I carried my boys to 40 weeks and 2 days, so I was huge by the time I gave birth and pretty much only fit into stretch pants and pajamas and one pair of super big maternity jeans, but I had two babies in me, so I had an excuse.

I'm not usually one to stress about weight; I generally trust that eating healthy and staying active will keep my body the right size for me. I rarely step on the scale as I don't believe pounds are the best way to measure one's health. That being said, my weight has not changed since a few weeks post-partum. I lost a ton of weight just by giving birth to two healthy full-term babies (at 5 lbs 10 oz and 6 lb 15 oz, plus the placentas, I had a lot of baby in there), but the rest of it, which I naively assumed would just fall off as I ran around chasing and nursing two babies, has stuck around to the pound.

Which is frustrating, but at the end of the day, whatever, right?

Well, I just started taking domperidone to help with some nursing issues we've been struggling with. It boosts milk production substantially and that is really important to me; however, the only real side effect is weight gain. I haven't gained any weight on the scale, but I have gotten bigger. I haven't been able to fit into any pre-partum clothes since giving birth, but now I don't even fit into the maternity clothes I was wearing at 40 weeks pregnant with twins. No joke.

When your hair looks so ratty a bird probably wouldn't even touch it for its nest and you have been living in your pajamas for a few months, taking a shower is like winning the lottery. You think of all the things you can do now that you are clean - all the fresh clean clothes you can wear, the earrings rusting next to the necklaces just waiting to be worn and the lipstick you haven't opened in what seems like decades. When you can't fit into any of those fresh clean clothes, not even the extra huge maternity ones you've put in a pile in the corner of your closet, and you have to climb back into the gross milk- and spit-up-encrusted pajamas you've been wearing for your babies' entire lives, life sucks. (Ok, that's a slight exaggeration; I have a few pajamas in rotation...)

I'm starting to worry that my babies will think this is what I look like.
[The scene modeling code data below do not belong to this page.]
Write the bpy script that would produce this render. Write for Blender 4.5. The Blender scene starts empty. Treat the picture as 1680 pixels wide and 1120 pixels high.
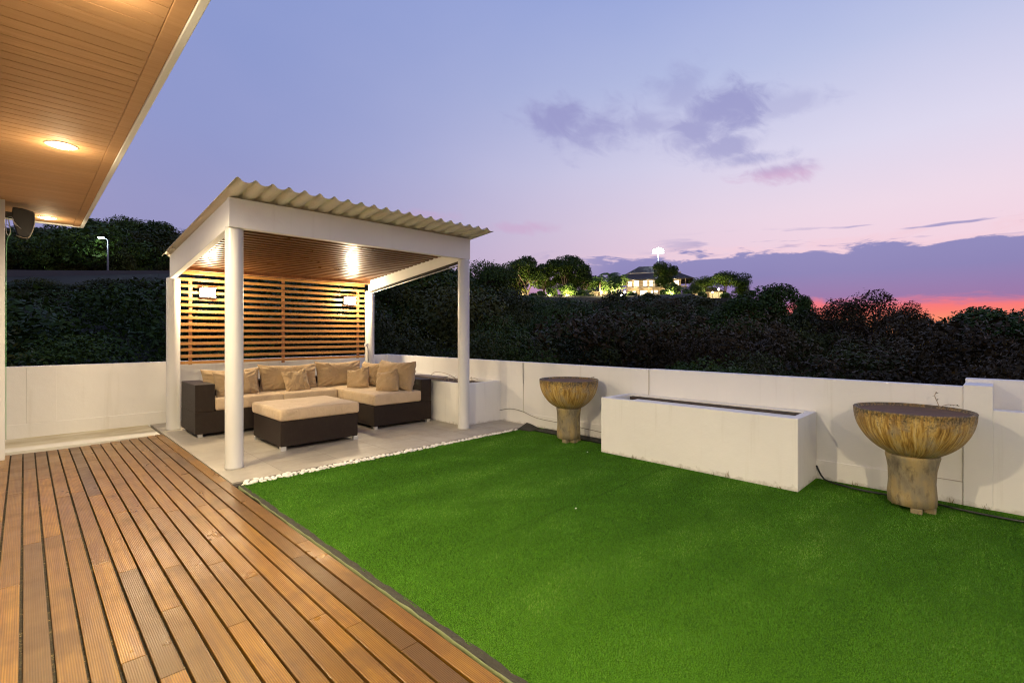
import bpy, bmesh, math, random
import numpy as np
from mathutils import Vector, Matrix, noise as mnoise
random.seed(7); rng = np.random.default_rng(11)
scene = bpy.context.scene
C = scene.collection
D = bpy.data

# ------------------------------------------------------------------ camera
CAMZ = 1.35; FPX = 805.0
YAW = math.atan2(800, 805)
FW = (math.sin(YAW), math.cos(YAW)); RT = (math.cos(YAW), -math.sin(YAW))
cd = D.cameras.new('camera'); cam = D.objects.new('camera', cd); C.objects.link(cam)
cam.location = (0, 0, CAMZ); cam.rotation_euler = (math.pi/2, 0, -YAW)
cd.sensor_width = 36; cd.lens = FPX/1680*36; cd.shift_y = -13/1680
cd.clip_start = 0.05; cd.clip_end = 6000
scene.camera = cam
scene.view_settings.view_transform = 'Standard'
scene.view_settings.look = 'None'
scene.view_settings.exposure = 0.0
scene.view_settings.gamma = 1
scene.render.resolution_x = 1024; scene.render.resolution_y = 682
scene.cycles.use_denoising = True; scene.cycles.denoising_prefilter = 'ACCURATE'; scene.cycles.filter_width = 1.15
scene.cycles.max_bounces = 7; scene.cycles.diffuse_bounces = 4

def lin(c):
    return tuple((v/255/12.92 if v/255 <= .04045 else ((v/255+.055)/1.055)**2.4) for v in c)
def azel(px, py):          # photo pixel to sky direction (degrees right of the view axis, degrees up)
    a = (px-840)/FPX; b = (547-py)/FPX
    return math.degrees(math.atan(a)), math.degrees(math.atan(b/math.hypot(1, a)))

# ------------------------------------------------------------------ dusk sky (world shader, laid out by compass direction)
class NT:
    def __init__(s, tree): s.t = tree; s.n = tree.nodes; s.l = tree.links
    def new(s, kind, **kw):
        n = s.n.new(kind)
        for k, v in kw.items(): setattr(n, k, v)
        return n
    def put(s, sock, v):
        if isinstance(v, bpy.types.NodeSocket): s.l.new(v, sock)
        elif v is not None:
            if sock.type == 'RGBA' and not isinstance(v, (int, float)) and len(v) == 3: v = tuple(v)+(1,)
            sock.default_value = v
    def m(s, op, a, b=None, c=None, clamp=False):
        n = s.new('ShaderNodeMath', operation=op, use_clamp=clamp)
        s.put(n.inputs[0], a)
        if b is not None: s.put(n.inputs[1], b)
        if c is not None: s.put(n.inputs[2], c)
        return n.outputs[0]
    def rng(s, v, a, b, c=0., d=1., smooth=False):
        n = s.new('ShaderNodeMapRange', interpolation_type='SMOOTHSTEP' if smooth else 'LINEAR')
        for i, x in enumerate((v, a, b, c, d)): s.put(n.inputs[i], x)
        return n.outputs[0]
    def comb(s, x, y, z):
        n = s.new('ShaderNodeCombineXYZ')
        for i, v in enumerate((x, y, z)): s.put(n.inputs[i], v)
        return n.outputs[0]
    def noise(s, vec, scale, detail=3, rough=.55, dist=0.):
        n = s.new('ShaderNodeTexNoise'); s.put(n.inputs['Vector'], vec)
        n.inputs['Scale'].default_value = scale; n.inputs['Detail'].default_value = detail
        n.inputs['Roughness'].default_value = rough; n.inputs['Distortion'].default_value = dist
        return n.outputs[0]
    def mix(s, f, a, b, mode='MIX'):
        n = s.new('ShaderNodeMix', data_type='RGBA', blend_type=mode)
        s.put(n.inputs[0], f); s.put(n.inputs[6], a); s.put(n.inputs[7], b)
        return n.outputs[2]
    def ramp(s, f, stops, interp='LINEAR'):
        n = s.new('ShaderNodeValToRGB'); s.put(n.inputs[0], f)
        cr = n.color_ramp; cr.interpolation = interp
        while len(cr.elements) < len(stops): cr.elements.new(.5)
        for e, (p, c) in zip(cr.elements, stops): e.position = p; e.color = tuple(c)+(1,)
        return n.outputs[0]

w = D.worlds.new('World'); scene.world = w; w.use_nodes = True
w.node_tree.nodes.clear(); k = NT(w.node_tree)
tc = k.new('ShaderNodeTexCoord')
sep = k.new('ShaderNodeSeparateXYZ'); k.l.new(tc.outputs['Generated'], sep.inputs[0])
X, Y, Z = sep.outputs
fwd = k.m('ADD', k.m('MULTIPLY', X, FW[0]), k.m('MULTIPLY', Y, FW[1]))
rgt = k.m('ADD', k.m('MULTIPLY', X, RT[0]), k.m('MULTIPLY', Y, RT[1]))
az = k.m('MULTIPLY', k.m('ARCTAN2', rgt, fwd), 57.2958)
el = k.m('MULTIPLY', k.m('ARCSINE', Z), 57.2958)
en = k.m('DIVIDE', el, 90.)
def stops(lst): return [(max(0, e/90), lin(c)) for e, c in lst]
left = k.ramp(en, stops([(0, (150, 138, 178)), (10, (149, 148, 194)), (20, (144, 153, 204)), (35, (134, 152, 208)), (60, (112, 132, 192)), (90, (95, 115, 178))]))
right = k.ramp(en, stops([(0, (255, 158, 92)), (1.2, (255, 142, 98)), (2.3, (252, 118, 110)), (3.3, (242, 116, 134)), (4.8, (240, 170, 190)), (7.5, (248, 213, 225)), (12, (242, 220, 233)), (18, (224, 219, 240)),
                          (26, (190, 198, 232)), (36, (150, 168, 222)), (60, (108, 130, 200)), (90, (95, 115, 178))]))
base = k.mix(k.rng(az, -38, 40, 0, 1, True), left, right)
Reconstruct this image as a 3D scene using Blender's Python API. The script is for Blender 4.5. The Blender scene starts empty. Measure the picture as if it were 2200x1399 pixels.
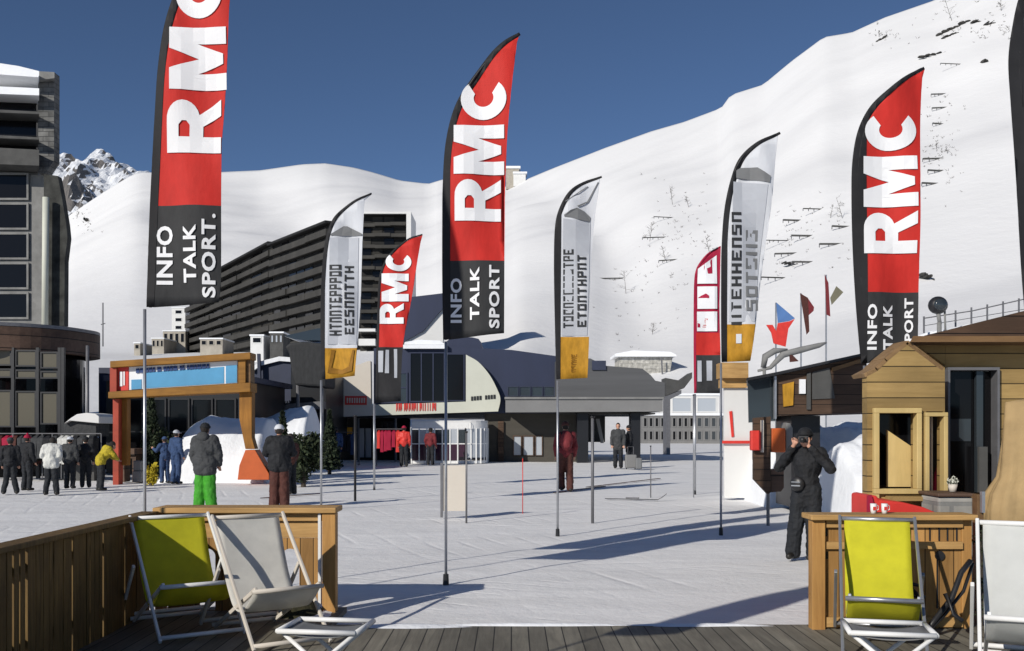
import bpy, bmesh, math, random
from mathutils import Vector, noise, geometry
random.seed(7)
R = math.radians
SC = bpy.context.scene
COL = SC.collection

# ------------------------------------------------------------------ camera, sky, sun
FPX, HY, CX, CH = 2140.0, 922.0, 1100.0, 1.7      # focal length in photo px, horizon row, centre column, eye height
cam_d = bpy.data.cameras.new('camera'); cam = bpy.data.objects.new('camera', cam_d); COL.objects.link(cam)
cam_d.sensor_width = 36; cam_d.lens = 36*FPX/2200; cam_d.shift_y = (HY-699.5)/2200
cam_d.clip_start = .1; cam_d.clip_end = 20000
cam.location = (0, 0, CH); cam.rotation_euler = (R(90), 0, 0)
SC.camera = cam
SUN_EL = R(25.5); SDX, SDY = .62, .785            # shadows run towards (+x, +y)
w = bpy.data.worlds.new('World'); SC.world = w; w.use_nodes = True
nt = w.node_tree; bg = nt.nodes['Background']
sky = nt.nodes.new('ShaderNodeTexSky'); sky.sky_type = 'NISHITA'; sky.sun_disc = False
sky.sun_elevation = SUN_EL; sky.sun_rotation = math.atan2(-SDX, -SDY)
sky.altitude = 3000; sky.air_density = .8; sky.dust_density = 0.15; sky.ozone_density = 3.6
nt.links.new(sky.outputs[0], bg.inputs[0]); bg.inputs[1].default_value = .088
sd = bpy.data.lights.new('sun', 'SUN'); so = bpy.data.objects.new('sun', sd); COL.objects.link(so)
sd.energy = 4.4; sd.angle = R(.5); sd.color = (1, .945, .855)
sv = Vector((SDX*math.cos(SUN_EL), SDY*math.cos(SUN_EL), -math.sin(SUN_EL)))
so.rotation_euler = sv.to_track_quat('-Z', 'Y').to_euler()
SC.view_settings.view_transform = 'Standard'; SC.view_settings.look = 'None'
SC.view_settings.exposure = -.12; SC.view_settings.gamma = 1
SC.render.engine = 'CYCLES'

# ------------------------------------------------------------------ materials
def nodes(name):
    m = bpy.data.materials.new(name); m.use_nodes = True
    n = m.node_tree; return m, n, n.nodes['Principled BSDF']
def c4(c): return (c[0], c[1], c[2], 1)
def mat(name, col, rough=.7, var=.15, scale=3.0, bump=.0, metal=0.0, stretch=(1, 1, 1), spec=.4, bscale=None, trans=0):
    m, n, b = nodes(name)
    tc = n.nodes.new('ShaderNodeTexCoord'); mp = n.nodes.new('ShaderNodeMapping'); mp.inputs['Scale'].default_value = stretch
    n.links.new(tc.outputs['Object'], mp.inputs[0])
    nz = n.nodes.new('ShaderNodeTexNoise'); nz.inputs['Scale'].default_value = scale; nz.inputs['Detail'].default_value = 8
    nz.inputs['Roughness'].default_value = .6
    n.links.new(mp.outputs[0], nz.inputs[0])
    r = n.nodes.new('ShaderNodeValToRGB')
    r.color_ramp.elements[0].position = .3; r.color_ramp.elements[1].position = .7
    r.color_ramp.elements[0].color = c4([max(0, x*(1-var)) for x in col]); r.color_ramp.elements[1].color = c4([min(1, x*(1+var)) for x in col])
    n.links.new(nz.outputs[0], r.inputs[0]); n.links.new(r.outputs[0], b.inputs['Base Color'])
    b.inputs['Roughness'].default_value = rough; b.inputs['Metallic'].default_value = metal
    b.inputs['Specular IOR Level'].default_value = spec
    if trans:
        tl = n.nodes.new('ShaderNodeBsdfTranslucent'); n.links.new(r.outputs[0], tl.inputs[0]); mx = n.nodes.new('ShaderNodeMixShader'); mx.inputs[0].default_value = trans
        n.links.new(b.outputs[0], mx.inputs[1]); n.links.new(tl.outputs[0], mx.inputs[2]); n.links.new(mx.outputs[0], n.nodes['Material Output'].inputs[0])
    if bump:
        n2 = n.nodes.new('ShaderNodeTexNoise'); n2.inputs['Scale'].default_value = bscale or scale*4; n2.inputs['Detail'].default_value = 6
        n.links.new(mp.outputs[0], n2.inputs[0])
        bp = n.nodes.new('ShaderNodeBump'); bp.inputs['Strength'].default_value = bump; bp.inputs['Distance'].default_value = .03
        n.links.new(n2.outputs[0], bp.inputs['Height']); n.links.new(bp.outputs[0], b.inputs['Normal'])
    return m
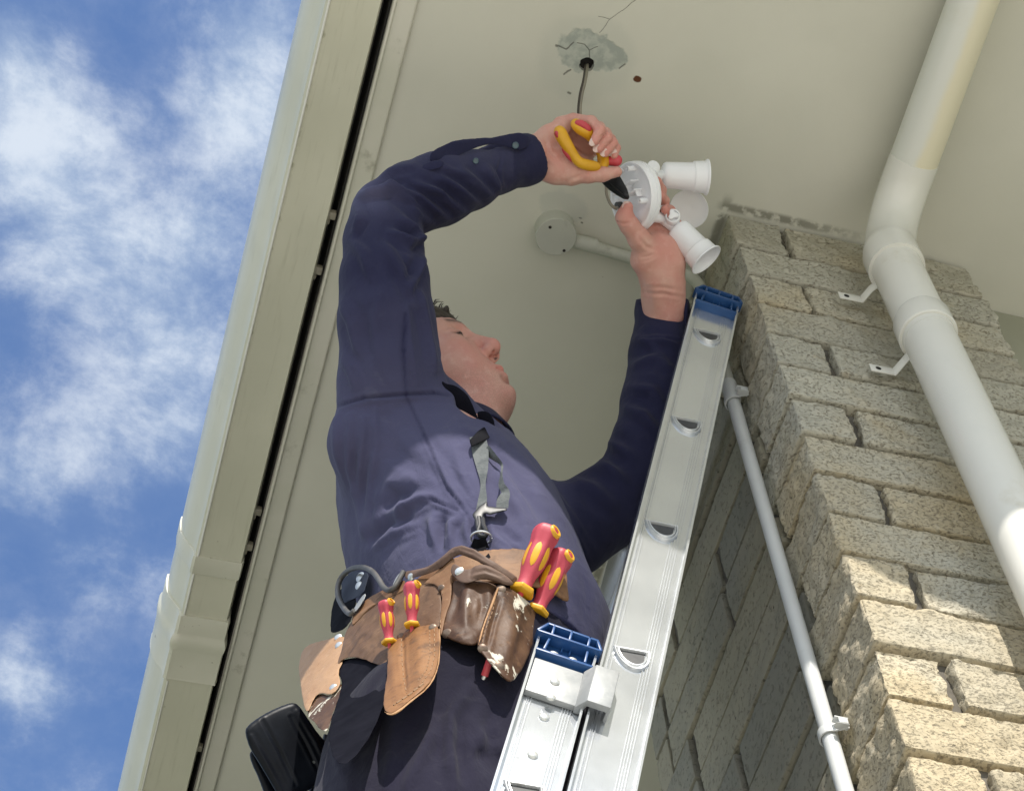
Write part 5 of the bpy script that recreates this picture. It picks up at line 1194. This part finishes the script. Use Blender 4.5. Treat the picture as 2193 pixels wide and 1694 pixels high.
# left: tan pouch at the back of the hip, black holster piece behind, loop
oA, fA = piece('tan_pouch', [(113, 910), (135, 825), (190, 785), (290, 765), (385, 738), (412, 790), (385, 900), (350, 960), (372, 1020), (345, 1075), (305, 1103), (245, 1088), (205, 1120), (165, 1225), (135, 1130), (120, 1000)], MAT['tan_leather'], .020, .004, .010, .045, extra=cyl_u(690, 60, .012))
pA = bvh(LAY['tan_pouch']); brivet(352, 750, pA, oA, .005); brivet(356, 800, pA, oA, .005); brivet(322, 1055, pA, oA, .0048)
piece('pouch_lining', [(160, 1232), (200, 1122), (245, 1092), (305, 1106), (345, 1080), (374, 1022), (390, 1060), (330, 1180), (290, 1330), (240, 1310), (200, 1260)], MAT['dark_leather'], .004, .004, .004, noise_=.002)
piece('pouch_interior', [(345, 900), (450, 870), (560, 890), (650, 920), (645, 1120), (570, 1320), (430, 1520), (330, 1520), (288, 1340), (330, 1190), (372, 1070), (378, 1020), (345, 960)], MAT['dark_cloth'], .006, .004, .001)  # dark sheet over the trouser hip, painted in for the shade below the pouch
oH, _ = piece('black_holster', [(300, 720), (318, 560), (345, 480), (410, 420), (470, 500), (440, 640), (395, 700), (340, 725)], MAT['black_plastic'], .004, .010, .006, .02)
oM, _ = piece('steel_clip', [(372, 500), (372, 400), (450, 345), (530, 355), (540, 375), (515, 470), (480, 505), (390, 545)], MAT['blue_steel'], .016, .003, .001, .02, smooth=0); pM = bvh(LAY['steel_clip']); brivet(490, 387, pM, oM, .0075); brivet(480, 437, pM, oM, .0060)
# main brown pouch
fsB = FoldSet()
for pts, a, wd in [([(420, 760), (500, 730), (600, 740)], 2.5, 14), ([(380, 830), (480, 800), (600, 850)], 2.5, 12), ([(400, 700), (430, 800), (370, 900)], -2, 10), ([(640, 560), (720, 560), (790, 520)], 2, 10)]: fsB.add(.352, 600, 1100, pts, a * .001, wd)
oB, fB = piece('brown_pouch', [(345, 905), (372, 840), (385, 760), (410, 690), (455, 625), (520, 560), (600, 508), (690, 468), (760, 425), (870, 435), (965, 425), (985, 520), (985, 660), (960, 700), (870, 720), (740, 800), (668, 830), (655, 930), (570, 912), (500, 880), (430, 872), (380, 885), (350, 925)], MAT['brown_leather'], .024, .0045, .010, .05, folds=fsB, extra=lambda u, v: .010 * np.clip((750 - u) / 40, -.2, 1.5) ** 2 * (u < 750))
pB = bvh(LAY['brown_pouch'])
fsT = FoldSet()
for pts, a, wd in [([(450, 640), (560, 570), (700, 520), (760, 460)], 1.6, 4), ([(455, 655), (570, 585), (700, 535), (770, 470)], -1.6, 4)]: fsT.add(.352, 600, 1100, pts, a * .001, wd)
oT, _ = piece('pouch_rim', [(440, 610), (520, 520), (610, 470), (700, 430), (755, 395), (775, 440), (740, 480), (660, 508), (570, 560), (470, 650), (435, 690)], MAT['belt_leather'], .030, .0035, .001, .03, folds=fsT)
oU, _ = piece('pouch_flap', [(865, 430), (960, 345), (1010, 290), (1060, 262), (1064, 300), (1042, 400), (1045, 520), (1005, 620), (985, 740), (965, 740), (975, 620), (985, 480), (950, 432), (900, 425)], MAT['belt_leather'], .032, .004, .001, .03)
pU = bvh(LAY['pouch_flap']); stitches([(990, 470), (975, 560), (975, 700)], pU, oU); brivet(981, 452, bvh(LAY['pouch_flap'], LAY['brown_pouch']), oU, .0046, 'dull_rivet')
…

This scraggly disheveled stick-figure drawing version of myself. The cartoon version of me that is always wearing the same damn outfit, looking strung out with huge bags under my eyes and a rat's nest on top of my head. I'm sick of it.

So yesterday I decided things need to change.

It starts with Baron Baptiste's 40 Days to Personal Revolution, but with a few added challenges of my own. The basic idea of his program (which I highly highly recommend to anyone looking for a good jumping off point for change) is that it takes 40 days for something to become habit. By making every effort to meditate, practice yoga and be present in my actions every day for six weeks, the goal is for it to become second nature by the end. He lays out what to focus on during meditation every week, what yoga sequence to follow and how to be mindful in your every day activities.

I'm not hoping that by the end I will magically have reached my pre-pregnancy weight. Let's be honest; I'm not sure I will ever weigh as little again in my life, but that's fine. My hope is that this will initiate a change in my general hygiene and self-care. That instead of grabbing whatever snacky foods I can (say, two packs of licorice and a box of crackers) and calling it dinner I will consciously make myself a healthy meal and sit down to eat it (sitting on the bed doesn't count), because it's better for my children to see healthy eating habits but moreso because I deserve to be taken care of.

That instead of throwing on the same aerobics-era leggings with the hole in the butt and ratty sweatshirt with a broken zipper I will actually get dressed in the morning even if I don't intend to leave the house, because those stretch pants probably need a good wash but moreso because I deserve to be taken care of.

That instead of calling the bajillion times I walk up and down the stairs or pick up one or both of the boys or do contortionist-style moves trying to breastfeed or wear them at the same time, I will actually do some form of physical exercise for myself, not as a byproduct of my daily routine but purposefully, because my boys should grow up understanding that healthy daily physical activity is fun but moreso because I deserve to be taken care of.

That I will brush my hair (and teeth! - gross that I have to make that a rule, I know) and wear lipstick and at least one piece of jewelry daily not because make-up or material things make you beautiful (or that outer beauty is all that matters in the world, or matters at all if you really get right down to it) but because quite frankly when all you do all day is take care of two very demanding little people, you have to rely on the little things to feel taken care of yourself. And I deserve to be taken care of, damnit!

And maybe as an added bonus, by the end of this whole personal revolution I will be able to fit into something other than pajamas and anything with "stretch" in the description; or if not, I will be at peace enough with myself not to let it bother me. Either way will suit me just fine.

Here's to a shiny, buffed up version of new-maman-me! Wish me luck! I sure as hell deserve it.


  1. You always look great, Chelsea- your bright shining blue eyes and pretty smile are enough to overcome any ratty hairdo!